I've been out and about again today, trying to persuade outlets to take our new pub guide. I must say I'm glad I don't earn my living as a salesman as I'm not naturally a pushy person.

This morning I visited the Spa Valley Railway in Tunbridge Wells, as our CAMRA committee thought this prime tourist attraction might be interested in stocking the guide in their shop. They are, in principle, but it has to be done through the right channels. This means a formal written approach through their commercial director. OK I can understand where they're coming from, but why does everything have to be so dam complicated these days?

Speaking of which, I was talking to a couple of the staff in the railway's well-stocked shop, and asked them how the extension of the line down to Eridge was progressing. Well, nearly everything's in place now they told me; the infrastructure's all there, but because their newly-laid section of track runs alongside that of Network Rail. and because they are leasing one of the bay platforms at Eridge station from said organisation, the bureaucracy and red-tape is seriously delaying things. The railway had hoped to be running trains from Tunbridge Wells right through to Eridge, thereby connecting with the national rail network, by spring this year. It now looks as though this will not happen until October, just when things are starting to run down at the end of the tourist season and we head into winter. I really felt for the people who run this attraction. Like most heritage railways they rely almost exclusively on an army of unpaid volunteers. Despite all their hard work, it now looks like they will miss the all-important summer season, through no fault of their own.
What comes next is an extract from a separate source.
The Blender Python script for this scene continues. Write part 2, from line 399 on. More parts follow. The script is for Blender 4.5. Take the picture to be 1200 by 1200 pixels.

I wish them well; I don't want to sound like an anorak but if I ever win the lottery and can afford to retire early, I will go down and volunteer myself, as projects like this one really do deserve to succeed!

As a bit of background, the line from Tunbridge Wells West to Eridge only closed in 1985; a victim of the Thatcher government's obsession of trying to make British Rail turn in a profit. Although the West Station was originally constructed as a terminus, a short length of line was laid in the late 19th Century linking it with the town's other station, which used to be called Tunbridge Wells Central. When the line from Tonbridge down to Hastings was electrified in the early 1980's, BR used this as an excuse to sever the connection to the West Station and proposed closing the rest of the line. A severe backlog of maintenance on the Eridge line didn't exactly help either, but many cynics, myself included, believed that the main reason for closure was the substantial area of land occupied by the West Station. Sure enough this land was sold to developers following the line's closure, and a large Sainsbury Superstore now occupies much of the site.

As is so often the case, there was strong local opposition to the closure, but this counted for nothing so far as the then Transport Secretary, Nicholas Ridley was concerned, and he duly approved the closure order. Now, after a gap of over twenty years, trains will soon be running again all the way down to Eridge. This means that local CAMRA members will once again be able to travel by train to the Huntsman pub, next to the station. This former King & Barnes is well worth a visit, especially as Badger Beers are quite rare in this part of the country. It is also worth noting that the Spa Valley run special "real ale" trains, similar to those on the Keighly and Worth Valley Railway, alongside their "fish and chip" specials. The Crown at Groombridge is another fine pub, that is well worth travelling to by train, as is the High Rocks, set in its own spectacular location just outside Tunbridge Wells.

If you are in the area then, it is well worth checking out the Spa Valley Railway.

1 comment:

Ale Fan said...

There is something about real ale and railways (particularly steam ones) that seem to sit together so well. Or am I just a sad old geezer?